**Data provided**.
┄┄┄┄┄┄┄┄┄┄

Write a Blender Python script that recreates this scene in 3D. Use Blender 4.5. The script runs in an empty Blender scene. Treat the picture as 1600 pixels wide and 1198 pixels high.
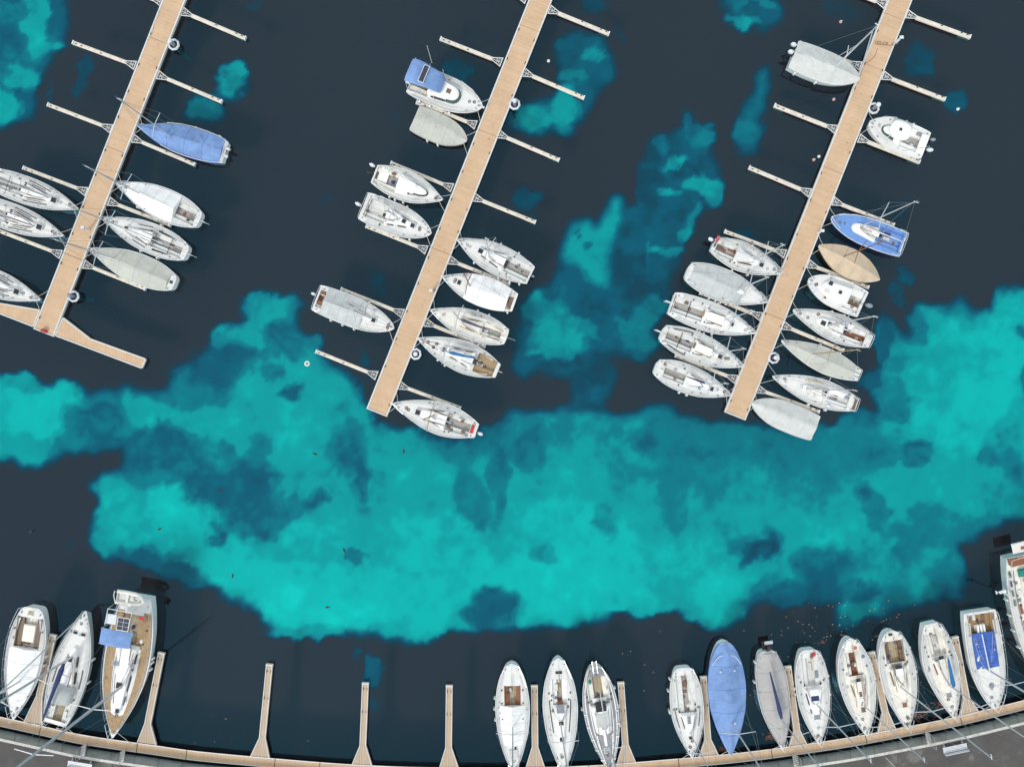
import bpy, math, random
import numpy as np
from mathutils import Vector, noise
random.seed(7)
S = 0.068          # metres per photo pixel at the water level
H = 76.0           # height of the drone
R = math.radians
scene = bpy.context.scene
col = scene.collection

def W(px, py, z=0.0):
    k = S*(H-z)/H
    return Vector(((px-800)*k, (599-py)*k, z))

# ------------------------------------------------------------------ materials
def new_mat(name):
    m = bpy.data.materials.new(name); m.use_nodes = True
    nt = m.node_tree; nt.nodes.clear()
    out = nt.nodes.new('ShaderNodeOutputMaterial')
    return m, nt, out
def mat(name, c, rough=.6, metal=0., var=.12, scale=1.2, bump=0., bscale=20., c2=None, fine=0.0, spec=.5):
    m, nt, out = new_mat(name)
    N = nt.nodes.new; L = nt.links.new
    b = N('ShaderNodeBsdfPrincipled'); L(b.outputs[0], out.inputs[0])
    b.inputs['Roughness'].default_value = rough; b.inputs['Metallic'].default_value = metal
    b.inputs['Specular IOR Level'].default_value = spec
    tc = N('ShaderNodeTexCoord')
    n = N('ShaderNodeTexNoise'); n.inputs['Scale'].default_value = scale; n.inputs['Detail'].default_value = 6; n.inputs['Roughness'].default_value = .65
    oi = N('ShaderNodeObjectInfo'); ad = N('ShaderNodeVectorMath'); ad.operation = 'ADD'
    mu = N('ShaderNodeVectorMath'); mu.operation = 'SCALE'; mu.inputs['Scale'].default_value = 37.
    L(oi.outputs['Random'], mu.inputs[0]); L(tc.outputs['Object'], ad.inputs[0]); L(mu.outputs[0], ad.inputs[1]); L(ad.outputs[0], n.inputs['Vector'])
    r = N('ShaderNodeValToRGB'); L(n.outputs['Fac'], r.inputs[0])
    a = [x*(1-var) for x in c] if c2 is None else c2
    r.color_ramp.elements[0].position = .32; r.color_ramp.elements[0].color = (*a, 1)
    r.color_ramp.elements[1].position = .62; r.color_ramp.elements[1].color = (*[min(1, x*(1+var*.35)) for x in c], 1)
    L(r.outputs[0], b.inputs['Base Color'])
    if bump:
        n2 = N('ShaderNodeTexNoise'); n2.inputs['Scale'].default_value = bscale; n2.inputs['Detail'].default_value = 4
        L(tc.outputs['Object'], n2.inputs['Vector'])
        bp = N('ShaderNodeBump'); bp.inputs['Strength'].default_value = bump; bp.inputs['Distance'].default_value = .05
        L(n2.outputs['Fac'], bp.inputs['Height']); L(bp.outputs[0], b.inputs['Normal'])
    return m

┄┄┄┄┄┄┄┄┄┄

Set the lines above down again, word for word, from the first through the one containing "return Vector(((px-800)*k, (599-py)*k, z))"; pictures excluded.

Write a Blender Python script that recreates this scene in 3D. Use Blender 4.5. The script runs in an empty Blender scene. Treat the picture as 1600 pixels wide and 1198 pixels high.
import bpy, math, random
import numpy as np
from mathutils import Vector, noise
random.seed(7)
S = 0.068          # metres per photo pixel at the water level
H = 76.0           # height of the drone
R = math.radians
scene = bpy.context.scene
col = scene.collection

def W(px, py, z=0.0):
    k = S*(H-z)/H
    return Vector(((px-800)*k, (599-py)*k, z))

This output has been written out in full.